Ukraine Clamps Down on Travel to and From Rebel Areas

DONETSK, Ukraine — For Larisa Horlova, a cashier, making the trip from rebel-held territory to Ukraine proper had been a routine matter, despite the shells that sometimes pounded into fields near the road as she drove. She did it every week or so to get money from her Ukrainian bank account, since A.T.M.s are no longer functioning in Donetsk.

But on Wednesday, when she made the often perilous dash over pavement slicked by melting snow to a Ukrainian border outpost, she found not safety but an order to turn around and drive back.

“They say I should live on the Ukrainian side, but I cannot travel back and forth,” Ms.
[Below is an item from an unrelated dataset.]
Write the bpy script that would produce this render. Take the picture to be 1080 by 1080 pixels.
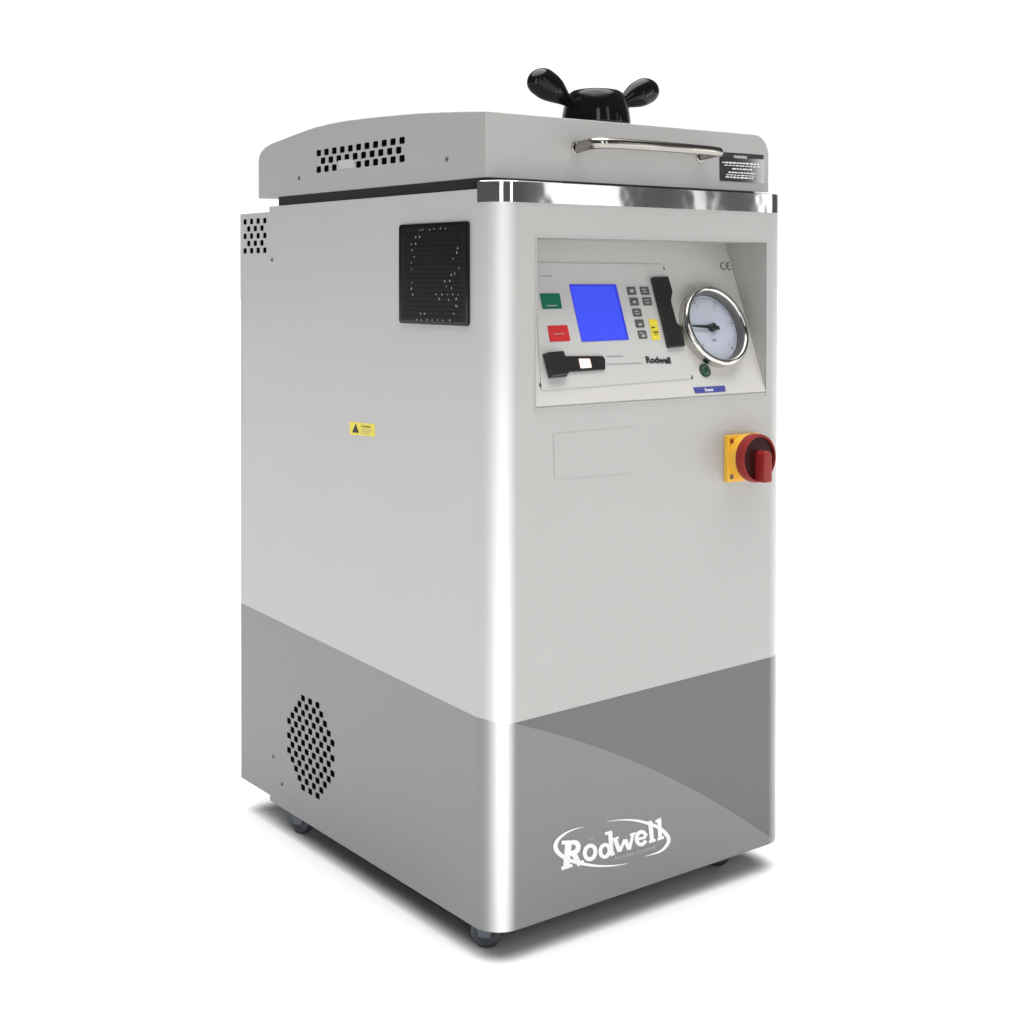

Horlova said, standing on the shoulder of the road, amid a crowd of other bewildered residents.

Indeed, with a new offensive in full swing, the Ukrainian authorities are now doing all they can to halt cross-border movement, deploying the full force of a Byzantine bureaucracy on the more than three million people living in rebel-held areas.

In a tiny room on the station’s second floor, a group of police officials and office workers sat surrounded by tall piles of handwritten applications, desperate pleas for help.

One man — Anton, a 28-year-old owner of a small trucking business whose parents live in Donetsk and who declined to give his last name for fear of jeopardizing his application — said that even after navigating this bureaucratic labyrinth, he had been told that he did not have sufficient reason to receive a pass.

He said the woman taking applications told him: “Do you think you are the only one here like this? Every day many people come here, they cry and beg me that they need the pass. But I refuse all of them!”